The original novel had a great irony in that under Annie's stern editorial guidance Paul is rather mortified to find the new Misery novel he is writing is the best thing he has ever done. But with William Goldman's script the novel he is writing is but a small part of the game of cat and mouse between Annie and Paul. Once it becomes clear Annie is insane Paul faces the daunting task of keeping on the slippery slope of her good side. Besides, Goldman knows that the whole bit that King did in the novel with Paul's typewriter, which keeps losing keys as his work goes along, would not translate to the film, so he did not even try.

This film represented the second time King created a female character who would be nominated for a Best Actress Oscar, the difference being that Kathy Bates won for "Misery" whereas Sissy Spacek did not for "Carrie." While Caan turns in a solid performance as a character bound to a bed or wheelchair for most of the film, ultimately it is Bates who makes this film work with the way that she goes from sweet to sour on the drop of a pin. Annie's is a many faceted lunacy and part of the terror is that Paul never knows which one will come walking through the door or back out of it again. "Misery" struck me as being a flip on "The Exorcist" in that instead of being afraid of what we would find when we walked through the door, this time we were afraid of what was going to open the door and walk through.

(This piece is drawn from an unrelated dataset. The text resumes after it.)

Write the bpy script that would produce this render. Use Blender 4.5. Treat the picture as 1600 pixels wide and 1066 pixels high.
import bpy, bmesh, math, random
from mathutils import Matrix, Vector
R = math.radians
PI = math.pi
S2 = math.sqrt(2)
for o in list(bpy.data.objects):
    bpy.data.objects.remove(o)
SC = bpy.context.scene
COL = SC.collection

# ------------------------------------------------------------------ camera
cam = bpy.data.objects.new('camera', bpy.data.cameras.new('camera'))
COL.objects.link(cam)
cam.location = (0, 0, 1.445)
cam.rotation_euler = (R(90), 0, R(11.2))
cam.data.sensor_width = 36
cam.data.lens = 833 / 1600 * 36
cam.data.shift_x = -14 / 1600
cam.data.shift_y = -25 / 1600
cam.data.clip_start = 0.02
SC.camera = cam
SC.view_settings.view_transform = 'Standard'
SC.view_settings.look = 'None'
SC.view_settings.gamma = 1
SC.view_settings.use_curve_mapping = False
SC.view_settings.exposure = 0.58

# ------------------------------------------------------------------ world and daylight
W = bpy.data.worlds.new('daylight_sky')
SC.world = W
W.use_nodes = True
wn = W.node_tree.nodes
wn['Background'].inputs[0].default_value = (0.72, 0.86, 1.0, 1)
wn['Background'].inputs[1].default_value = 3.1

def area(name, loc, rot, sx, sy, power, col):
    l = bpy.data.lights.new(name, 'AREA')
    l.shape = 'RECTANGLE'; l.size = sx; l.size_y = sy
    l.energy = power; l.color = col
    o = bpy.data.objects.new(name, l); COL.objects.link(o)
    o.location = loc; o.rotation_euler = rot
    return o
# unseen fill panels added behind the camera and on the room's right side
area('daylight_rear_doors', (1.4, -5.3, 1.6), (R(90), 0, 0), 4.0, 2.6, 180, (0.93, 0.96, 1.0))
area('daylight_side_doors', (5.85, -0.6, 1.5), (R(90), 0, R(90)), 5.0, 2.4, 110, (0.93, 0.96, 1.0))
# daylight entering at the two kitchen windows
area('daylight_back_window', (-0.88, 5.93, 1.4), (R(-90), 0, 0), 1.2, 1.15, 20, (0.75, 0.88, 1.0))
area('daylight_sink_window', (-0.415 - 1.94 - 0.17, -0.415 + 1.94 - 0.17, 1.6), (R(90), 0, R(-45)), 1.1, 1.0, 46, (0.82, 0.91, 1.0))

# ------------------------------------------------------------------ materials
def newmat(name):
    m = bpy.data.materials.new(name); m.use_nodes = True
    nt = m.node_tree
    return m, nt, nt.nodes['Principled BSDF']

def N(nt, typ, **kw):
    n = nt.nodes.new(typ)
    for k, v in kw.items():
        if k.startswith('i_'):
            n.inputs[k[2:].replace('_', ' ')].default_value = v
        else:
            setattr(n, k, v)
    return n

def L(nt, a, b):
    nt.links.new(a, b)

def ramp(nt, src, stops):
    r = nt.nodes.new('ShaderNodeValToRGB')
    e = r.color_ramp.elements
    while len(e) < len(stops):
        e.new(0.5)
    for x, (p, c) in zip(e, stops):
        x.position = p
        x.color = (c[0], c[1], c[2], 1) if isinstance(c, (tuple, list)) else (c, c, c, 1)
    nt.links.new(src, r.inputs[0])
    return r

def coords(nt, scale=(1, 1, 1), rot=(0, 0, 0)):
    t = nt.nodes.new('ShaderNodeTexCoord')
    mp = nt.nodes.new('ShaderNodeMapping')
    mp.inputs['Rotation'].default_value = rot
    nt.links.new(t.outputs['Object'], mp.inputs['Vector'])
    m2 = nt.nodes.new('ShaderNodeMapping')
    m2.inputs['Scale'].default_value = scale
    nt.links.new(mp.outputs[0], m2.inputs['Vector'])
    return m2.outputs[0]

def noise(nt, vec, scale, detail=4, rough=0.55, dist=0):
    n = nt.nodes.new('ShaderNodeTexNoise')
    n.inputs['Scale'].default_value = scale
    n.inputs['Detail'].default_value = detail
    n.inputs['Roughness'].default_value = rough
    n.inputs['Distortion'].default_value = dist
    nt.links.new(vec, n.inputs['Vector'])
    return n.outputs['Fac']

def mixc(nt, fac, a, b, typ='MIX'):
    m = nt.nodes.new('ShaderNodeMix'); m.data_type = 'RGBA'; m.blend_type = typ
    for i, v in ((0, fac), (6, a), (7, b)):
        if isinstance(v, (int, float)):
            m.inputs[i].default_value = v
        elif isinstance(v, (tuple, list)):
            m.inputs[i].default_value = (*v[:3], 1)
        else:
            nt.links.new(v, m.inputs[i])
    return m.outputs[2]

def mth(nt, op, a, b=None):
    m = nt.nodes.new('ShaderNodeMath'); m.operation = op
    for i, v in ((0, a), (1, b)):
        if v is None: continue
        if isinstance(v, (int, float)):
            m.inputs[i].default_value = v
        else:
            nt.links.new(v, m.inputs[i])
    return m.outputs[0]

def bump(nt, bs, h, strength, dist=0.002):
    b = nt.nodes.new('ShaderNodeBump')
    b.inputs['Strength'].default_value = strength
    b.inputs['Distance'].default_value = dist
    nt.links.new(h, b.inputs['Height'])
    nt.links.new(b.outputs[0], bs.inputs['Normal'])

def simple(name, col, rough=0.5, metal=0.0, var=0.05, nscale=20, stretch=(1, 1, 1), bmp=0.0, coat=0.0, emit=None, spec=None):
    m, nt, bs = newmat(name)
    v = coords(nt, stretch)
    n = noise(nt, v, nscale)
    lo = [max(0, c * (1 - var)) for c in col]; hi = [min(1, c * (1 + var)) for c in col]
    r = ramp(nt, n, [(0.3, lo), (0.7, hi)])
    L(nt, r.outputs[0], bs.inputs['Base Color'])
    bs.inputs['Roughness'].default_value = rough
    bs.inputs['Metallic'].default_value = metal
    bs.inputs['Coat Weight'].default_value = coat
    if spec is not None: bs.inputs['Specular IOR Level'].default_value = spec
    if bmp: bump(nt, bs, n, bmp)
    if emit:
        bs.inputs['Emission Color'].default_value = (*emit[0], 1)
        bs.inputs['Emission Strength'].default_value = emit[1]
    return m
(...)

"Misery" is a relatively simple and rather intimate horror film. This time King's monster is a human being and that makes Annie Wilkes one of the scariest, especially as she is played by Bates. When you think of all the fine cinematic performances Bates has turned in since then, especially in "Dolores Claiborne" and "Primary Colors," you have to be glad that Bette Midler turned down the role of Annie when it was offered to her.

Rating: 5 stars
Summary: Fantastic
Review: The scary thing about Steven King's novels is that they're not that ridiculous. This one in particular, could very well happen. Just remember the penguin always looks south.